The Hilton served as an elixir of sorts and as we rolled out of town the next morning everyone was chirpy. A tar road added to the enthusiasm. I had a most unusual but very pleasant surprise sneak up on me out of the blue. Nadia, my wife, had been toying with the idea of finding out the gender of our unborn child. She was seven months pregnant. It was going to be a surprise but the last month or so she had been contemplating giving in. I got an sms the night before to such effect, but I thought it was the usual banter and so said, as I had before, ‘just go find out’. I didn’t think more of it. Now, two hours into Day 11, my phone suddenly beeped. When I casually turned it on, I read “It’s a boy!”

I was stumped. Shocked almost but I let out a yelp and with teary eyes shouted out the news to Justin and Nic who were a short way up the road. Buoyed along by the news, we upped the pace until, finally, late that day, we had to cross a few kilometres of short sand dunes. It was arguably the most fun yet with the Fatbikes making short work of the ups and downs.

Just 50km from Dubai we settled on an area that was suitable for our final night camping out in the sands. As Dino and I went about making a fire, Mahmood was called out time and again on rescue missions to pull stranded expats from Dubai out of the sand. It was the weekend and many had made their way out into the nearby desert with ‘normal’ cars. Mahmood told us the next morning that he rescued the same group of German girls three times the previous night! Hmmm…

A thick, damp mist lay low over the sand as we made our way onto a tar road and off towards the mayhem that is Dubai. Two hours later we faced what would be unquestionably the most dangerous part of the expedition, crossing Dubai’s nine-lane highways. Mahmood followed close behind to try and give us some relative safety but it was still a nightmare. Luxury vehicles sped past at 150km/hr, completely oblivious to our presence and totally indifferent to our plight. Finally, at around 11am we rolled into the reception of the Park Hyatt on the old Dubai creek and completed our crossing. All told it was an epic journey of 1130km and 12 days. Unfortunately though, we missed those crucial 120km that would have allowed us to claim a world first.

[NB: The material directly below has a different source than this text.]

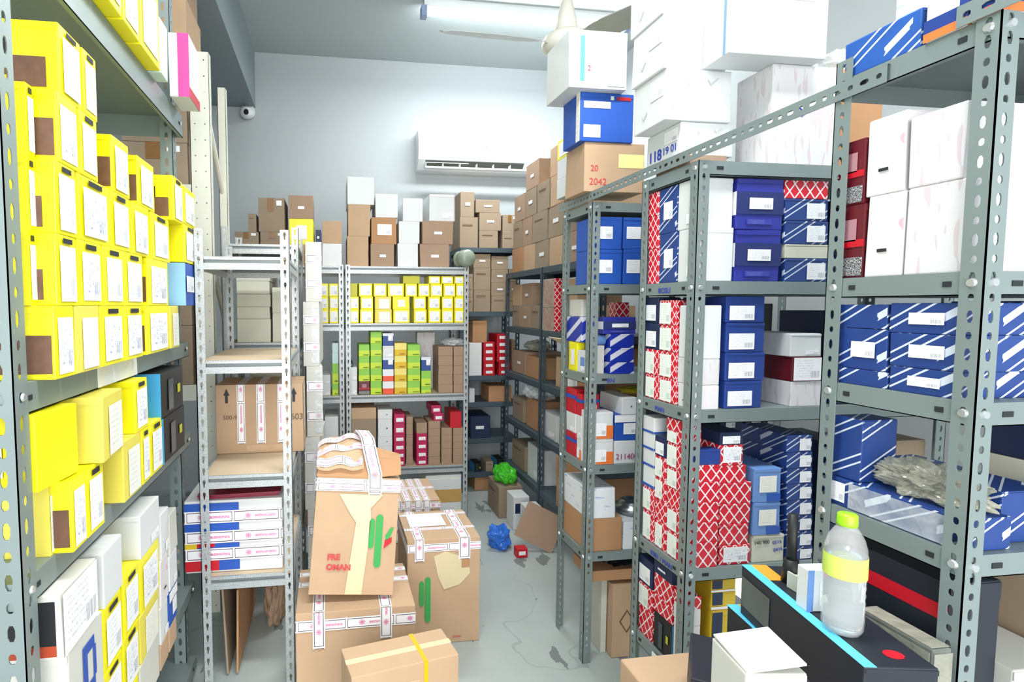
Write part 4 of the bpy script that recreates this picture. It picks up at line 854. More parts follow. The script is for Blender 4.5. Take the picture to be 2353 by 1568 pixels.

As Thesiger said, the sand makes its way into a man’s bones. And while it is true that in our case it made its way into absolutely everything, not just our bones it did so in a lasting and powerful way. The sand of Arabia is a lonely and forgotten sand; humble and quietly spoken that whispers of an age past when people lived with nothing more than each other and their dreams and aspirations. Sadly, it also speaks of a time past. We were privileged, just for a while, to be part of this very special place. I have no doubt that our tracks are no more, gone with the wind and covered by the inexorable flow of the sand. What is left in us is lasting. Something to take back to the hectic hustle and bustle of a known world, and remind us that even as strangers in an unknown world, it is possible to come alive!